Hi Invisiblebaron,
This is a though situation you are going through. I wish you all strength and a happy ending.
My opinion on your question if you should listen to the advice your mother gave you or stand up to her is: both?
I see your mothers point. really! I have a child myself and this is definitly something that we will go through. And I once was that young adult. With a much older boyfriend and the future ahead of me.
I see red flags in your relationship to this guy and your mother.
guy:
First the obvious: the age difference. I know it can feel like "there isn't that much difference" but there is. I think there are people out there that are capable of handling this but my experience is: there is a power imbalance. He always has your age as a kind of weapon against you.
You wouldn't belive what a good pressure it can be to be "sooo mature for my age".
You know-all my friends thought what a beautiful couple we were, but nobody seemed to notice the things he pressured me into.
So I, as your mother, would be afraid that you are heading straight forward into an abusive relationship and the first impulse is protection.
Second: "he would write me randomly and out of the blue saying how hard it was for him and how amazing I was and how lucky anybody who spends time with me is, etc."
IF you said to him that you don't want contact than this is a "HELL NOPE"! This is: "I don't respect your boundaries but I am very sweet while doing it so it's okay"
"and doesn't like that even though she said to him that I am to young for him, a few months later he found me on fb and we started talking"

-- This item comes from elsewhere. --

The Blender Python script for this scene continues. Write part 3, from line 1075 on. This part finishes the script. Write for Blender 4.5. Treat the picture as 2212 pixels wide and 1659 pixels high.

That is a very big red flag for me tbh. Not because he doesn't listen to your mother, but because he didn't got into this blindly. He was well aware of your age-difference and that it is inappropriate AND THEN made steps to deepen your relationship. Someone that old looking for a young partner is no good sign...
Now, after my personal -I had to many abusive relationships to be chill on this - answer comes the big BUT regarding to your mom:
This is not her decision to make.
You know that this is problematic. But you don't seem to believe it. This is your live and your misstakes to make. You have the right to experience this **** if this is what you want to try.
So your mother can have the best intentions but not letting you make your own decisions is not healthy. She can state her opinion, she can say that she doesn't like your decision-but she cannot make them for you. Neither can I.